Moreno was arrested in California in 2013. After pleading guilty to conspiring to distribute methamphetamine imported by La Familia Michoacan, he was sentenced to 11 years in December 2022. With time served, Moreno was released earlier this year.

Recent Mexican Mafia Killings

Last month, an inmate was stabbed to death in LA Men’s Central Jail, an incident that authorities suspect may represent more fallout from the killing of Mexican Mafia leader Michael Torres a month prior. Torres was a longtime Mexican Mafia member who controlled rackets in the Los Angeles County jail system.
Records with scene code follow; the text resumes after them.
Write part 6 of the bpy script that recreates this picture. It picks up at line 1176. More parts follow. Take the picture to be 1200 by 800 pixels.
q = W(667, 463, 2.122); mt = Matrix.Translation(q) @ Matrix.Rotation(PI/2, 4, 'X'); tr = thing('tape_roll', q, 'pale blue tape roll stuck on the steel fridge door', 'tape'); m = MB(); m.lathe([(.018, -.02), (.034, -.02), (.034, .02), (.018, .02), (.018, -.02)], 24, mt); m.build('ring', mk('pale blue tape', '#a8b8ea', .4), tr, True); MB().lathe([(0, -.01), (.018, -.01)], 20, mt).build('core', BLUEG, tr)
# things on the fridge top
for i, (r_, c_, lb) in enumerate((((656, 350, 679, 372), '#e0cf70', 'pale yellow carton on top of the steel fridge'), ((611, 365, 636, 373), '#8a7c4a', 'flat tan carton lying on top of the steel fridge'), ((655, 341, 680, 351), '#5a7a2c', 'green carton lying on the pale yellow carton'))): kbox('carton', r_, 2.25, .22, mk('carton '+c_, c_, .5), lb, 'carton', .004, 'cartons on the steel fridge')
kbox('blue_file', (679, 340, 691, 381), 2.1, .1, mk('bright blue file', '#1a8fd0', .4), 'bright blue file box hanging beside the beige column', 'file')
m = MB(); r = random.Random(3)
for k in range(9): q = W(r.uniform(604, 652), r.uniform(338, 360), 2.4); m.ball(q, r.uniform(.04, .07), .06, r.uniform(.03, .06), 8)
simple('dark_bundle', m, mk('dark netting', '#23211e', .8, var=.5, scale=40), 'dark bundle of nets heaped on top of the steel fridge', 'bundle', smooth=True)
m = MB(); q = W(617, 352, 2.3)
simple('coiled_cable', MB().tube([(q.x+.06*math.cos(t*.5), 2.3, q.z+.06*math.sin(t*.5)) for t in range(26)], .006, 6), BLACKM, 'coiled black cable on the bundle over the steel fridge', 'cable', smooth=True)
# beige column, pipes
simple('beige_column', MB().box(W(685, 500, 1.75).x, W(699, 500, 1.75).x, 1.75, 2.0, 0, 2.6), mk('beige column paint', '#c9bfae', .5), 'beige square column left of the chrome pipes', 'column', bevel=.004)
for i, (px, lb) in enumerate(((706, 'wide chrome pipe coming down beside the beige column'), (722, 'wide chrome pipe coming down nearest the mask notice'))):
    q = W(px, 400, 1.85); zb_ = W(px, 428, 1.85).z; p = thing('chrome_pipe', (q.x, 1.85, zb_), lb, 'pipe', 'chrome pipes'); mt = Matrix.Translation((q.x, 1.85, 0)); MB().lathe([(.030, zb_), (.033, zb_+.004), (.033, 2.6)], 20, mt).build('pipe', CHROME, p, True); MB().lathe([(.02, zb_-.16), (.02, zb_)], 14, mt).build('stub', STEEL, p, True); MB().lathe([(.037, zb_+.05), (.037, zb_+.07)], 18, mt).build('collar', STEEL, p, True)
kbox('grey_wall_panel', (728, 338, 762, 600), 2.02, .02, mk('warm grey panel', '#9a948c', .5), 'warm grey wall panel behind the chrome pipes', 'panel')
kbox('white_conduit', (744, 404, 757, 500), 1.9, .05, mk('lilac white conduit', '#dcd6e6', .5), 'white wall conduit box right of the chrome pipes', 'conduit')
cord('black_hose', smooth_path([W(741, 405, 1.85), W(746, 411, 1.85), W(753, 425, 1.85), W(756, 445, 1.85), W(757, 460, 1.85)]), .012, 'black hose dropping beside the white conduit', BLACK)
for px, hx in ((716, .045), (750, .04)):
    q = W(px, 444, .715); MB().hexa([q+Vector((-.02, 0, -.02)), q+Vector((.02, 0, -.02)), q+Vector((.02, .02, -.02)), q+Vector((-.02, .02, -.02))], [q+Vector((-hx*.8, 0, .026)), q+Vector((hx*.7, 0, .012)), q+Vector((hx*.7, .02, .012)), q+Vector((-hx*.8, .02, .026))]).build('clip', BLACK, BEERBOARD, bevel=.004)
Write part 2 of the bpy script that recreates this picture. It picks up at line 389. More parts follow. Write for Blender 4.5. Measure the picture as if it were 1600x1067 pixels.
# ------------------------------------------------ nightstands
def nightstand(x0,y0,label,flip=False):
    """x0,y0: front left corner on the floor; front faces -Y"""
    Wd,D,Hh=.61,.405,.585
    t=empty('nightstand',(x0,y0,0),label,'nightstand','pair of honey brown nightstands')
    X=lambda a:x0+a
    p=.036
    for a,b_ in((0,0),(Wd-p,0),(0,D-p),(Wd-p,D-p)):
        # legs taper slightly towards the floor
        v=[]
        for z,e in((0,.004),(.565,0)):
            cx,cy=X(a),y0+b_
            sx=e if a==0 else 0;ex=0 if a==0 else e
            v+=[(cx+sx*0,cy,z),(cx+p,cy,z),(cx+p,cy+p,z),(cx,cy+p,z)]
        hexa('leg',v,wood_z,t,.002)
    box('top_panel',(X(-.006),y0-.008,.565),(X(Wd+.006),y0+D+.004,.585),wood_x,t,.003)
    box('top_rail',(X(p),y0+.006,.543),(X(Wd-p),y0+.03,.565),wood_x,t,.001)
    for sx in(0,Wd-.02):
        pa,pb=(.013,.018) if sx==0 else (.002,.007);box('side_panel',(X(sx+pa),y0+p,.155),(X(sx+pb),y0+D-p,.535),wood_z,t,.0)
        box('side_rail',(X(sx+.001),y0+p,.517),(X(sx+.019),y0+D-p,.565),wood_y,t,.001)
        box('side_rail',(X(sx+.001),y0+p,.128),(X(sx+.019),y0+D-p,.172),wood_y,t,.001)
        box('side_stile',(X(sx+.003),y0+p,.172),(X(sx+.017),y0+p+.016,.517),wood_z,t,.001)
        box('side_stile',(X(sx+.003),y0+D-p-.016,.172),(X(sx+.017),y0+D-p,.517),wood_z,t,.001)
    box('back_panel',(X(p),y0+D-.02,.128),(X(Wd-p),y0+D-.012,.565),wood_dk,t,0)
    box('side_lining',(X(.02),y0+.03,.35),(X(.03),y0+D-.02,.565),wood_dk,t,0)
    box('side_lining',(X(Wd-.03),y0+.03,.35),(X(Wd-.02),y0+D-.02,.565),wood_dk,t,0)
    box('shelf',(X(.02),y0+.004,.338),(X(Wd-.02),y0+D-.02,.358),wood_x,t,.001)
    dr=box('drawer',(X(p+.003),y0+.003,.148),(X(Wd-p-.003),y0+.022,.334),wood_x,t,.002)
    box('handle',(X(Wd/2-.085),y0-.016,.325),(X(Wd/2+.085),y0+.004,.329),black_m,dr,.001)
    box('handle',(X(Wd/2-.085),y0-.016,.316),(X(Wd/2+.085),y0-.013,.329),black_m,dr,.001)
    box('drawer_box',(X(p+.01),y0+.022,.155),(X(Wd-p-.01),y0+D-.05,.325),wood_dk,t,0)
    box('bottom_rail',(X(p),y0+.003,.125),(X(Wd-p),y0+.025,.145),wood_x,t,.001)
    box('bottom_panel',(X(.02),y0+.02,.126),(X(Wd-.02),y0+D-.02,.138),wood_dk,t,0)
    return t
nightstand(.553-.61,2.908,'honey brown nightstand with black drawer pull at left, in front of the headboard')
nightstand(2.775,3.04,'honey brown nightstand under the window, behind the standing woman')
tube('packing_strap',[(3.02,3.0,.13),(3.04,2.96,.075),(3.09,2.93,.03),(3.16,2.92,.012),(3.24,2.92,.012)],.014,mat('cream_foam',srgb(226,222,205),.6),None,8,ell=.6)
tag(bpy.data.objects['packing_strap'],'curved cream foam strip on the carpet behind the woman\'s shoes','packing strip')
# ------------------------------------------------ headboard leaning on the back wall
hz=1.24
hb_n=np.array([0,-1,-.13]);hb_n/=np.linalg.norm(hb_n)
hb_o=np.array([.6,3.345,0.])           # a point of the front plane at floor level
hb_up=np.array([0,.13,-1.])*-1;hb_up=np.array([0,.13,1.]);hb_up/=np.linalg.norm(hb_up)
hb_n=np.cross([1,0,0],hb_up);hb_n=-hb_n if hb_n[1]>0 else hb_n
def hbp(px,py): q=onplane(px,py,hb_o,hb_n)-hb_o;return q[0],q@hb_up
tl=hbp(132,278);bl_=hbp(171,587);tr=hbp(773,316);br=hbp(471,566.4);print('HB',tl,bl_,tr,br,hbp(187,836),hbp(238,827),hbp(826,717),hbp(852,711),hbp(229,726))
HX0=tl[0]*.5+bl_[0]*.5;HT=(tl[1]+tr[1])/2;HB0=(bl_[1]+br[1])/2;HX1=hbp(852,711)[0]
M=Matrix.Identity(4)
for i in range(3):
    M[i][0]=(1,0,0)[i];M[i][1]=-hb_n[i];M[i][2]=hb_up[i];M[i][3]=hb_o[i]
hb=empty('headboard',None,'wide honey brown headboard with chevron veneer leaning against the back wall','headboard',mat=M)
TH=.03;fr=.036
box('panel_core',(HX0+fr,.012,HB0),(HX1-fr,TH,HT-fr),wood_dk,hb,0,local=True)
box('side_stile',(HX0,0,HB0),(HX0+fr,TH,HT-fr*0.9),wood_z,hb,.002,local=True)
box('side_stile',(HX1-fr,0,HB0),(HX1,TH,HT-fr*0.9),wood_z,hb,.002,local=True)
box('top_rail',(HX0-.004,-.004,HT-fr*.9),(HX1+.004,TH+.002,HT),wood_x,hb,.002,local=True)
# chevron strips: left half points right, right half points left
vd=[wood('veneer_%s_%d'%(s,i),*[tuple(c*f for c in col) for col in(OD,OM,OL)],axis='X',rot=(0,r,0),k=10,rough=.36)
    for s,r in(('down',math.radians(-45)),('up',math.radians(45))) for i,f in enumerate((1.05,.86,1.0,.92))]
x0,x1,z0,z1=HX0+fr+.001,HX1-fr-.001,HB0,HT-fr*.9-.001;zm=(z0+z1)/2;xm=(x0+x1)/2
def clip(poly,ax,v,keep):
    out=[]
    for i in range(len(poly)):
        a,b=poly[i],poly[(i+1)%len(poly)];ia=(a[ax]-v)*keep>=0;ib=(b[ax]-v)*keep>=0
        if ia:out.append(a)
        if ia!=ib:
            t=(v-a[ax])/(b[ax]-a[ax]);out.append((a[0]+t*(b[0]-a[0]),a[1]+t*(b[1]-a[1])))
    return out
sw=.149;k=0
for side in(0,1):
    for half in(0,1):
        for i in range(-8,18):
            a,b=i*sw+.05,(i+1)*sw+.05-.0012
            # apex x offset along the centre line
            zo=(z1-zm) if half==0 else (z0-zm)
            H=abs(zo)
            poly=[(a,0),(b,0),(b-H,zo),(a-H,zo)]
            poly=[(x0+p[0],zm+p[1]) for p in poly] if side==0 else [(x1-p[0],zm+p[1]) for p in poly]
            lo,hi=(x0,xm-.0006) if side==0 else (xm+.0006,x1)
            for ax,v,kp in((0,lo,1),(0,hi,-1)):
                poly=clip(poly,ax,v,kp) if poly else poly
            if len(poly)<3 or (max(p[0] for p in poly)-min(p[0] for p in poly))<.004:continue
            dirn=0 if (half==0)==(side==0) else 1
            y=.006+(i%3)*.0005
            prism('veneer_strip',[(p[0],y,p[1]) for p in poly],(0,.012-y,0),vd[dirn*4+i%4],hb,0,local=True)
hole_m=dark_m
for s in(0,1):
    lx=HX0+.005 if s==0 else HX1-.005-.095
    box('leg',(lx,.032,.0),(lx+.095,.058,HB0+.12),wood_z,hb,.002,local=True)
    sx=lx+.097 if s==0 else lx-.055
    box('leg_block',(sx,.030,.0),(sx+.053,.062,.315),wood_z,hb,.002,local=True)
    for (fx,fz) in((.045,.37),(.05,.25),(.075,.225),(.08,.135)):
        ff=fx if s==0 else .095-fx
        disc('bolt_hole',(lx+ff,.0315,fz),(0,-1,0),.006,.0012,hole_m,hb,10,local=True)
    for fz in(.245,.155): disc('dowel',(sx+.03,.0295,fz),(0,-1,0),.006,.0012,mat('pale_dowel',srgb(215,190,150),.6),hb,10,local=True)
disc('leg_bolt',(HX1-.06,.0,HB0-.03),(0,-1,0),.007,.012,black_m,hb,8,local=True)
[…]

L.A. County Sheriff’s Deputies were conducting a security check at the downtown Los Angeles lockup the evening of August 4 when they found Joseph “Capone” Hutchinson, 51, suffering from stab wounds in a cell that he shared with another inmate, said Lt. Art Spencer of the Los Angeles County Sheriff’s Homicide Bureau. Hutchinson was pronounced dead at the scene. The circumstances of Hutchinson’s death remain unclear, but it came just one month after Torres was killed in the yard at California State Prison, Sacramento known as New Folsom. 
Torres was attacked on the morning of July 6 by two inmates, identified by prison officials as Ray Martinez, 49, and Juan Martinez, 47. Both men, who are not related, were already serving life in prison for murder. They have been held in a restricted housing wing of California State Prison, Sacramento, pending the investigation into Torres’ death, authorities said.
A week later, a woman said to be associated with Torres was shot to death in his mother’s home in San Fernando, California. Stephanie Rodriguez was found shot to death in a home on Kewen Street owned by Torres’ mother. Torres’ niece, Evelyn Torres, was arrested at the scene and later charged with Rodriguez’s murder. She has pleaded not guilty.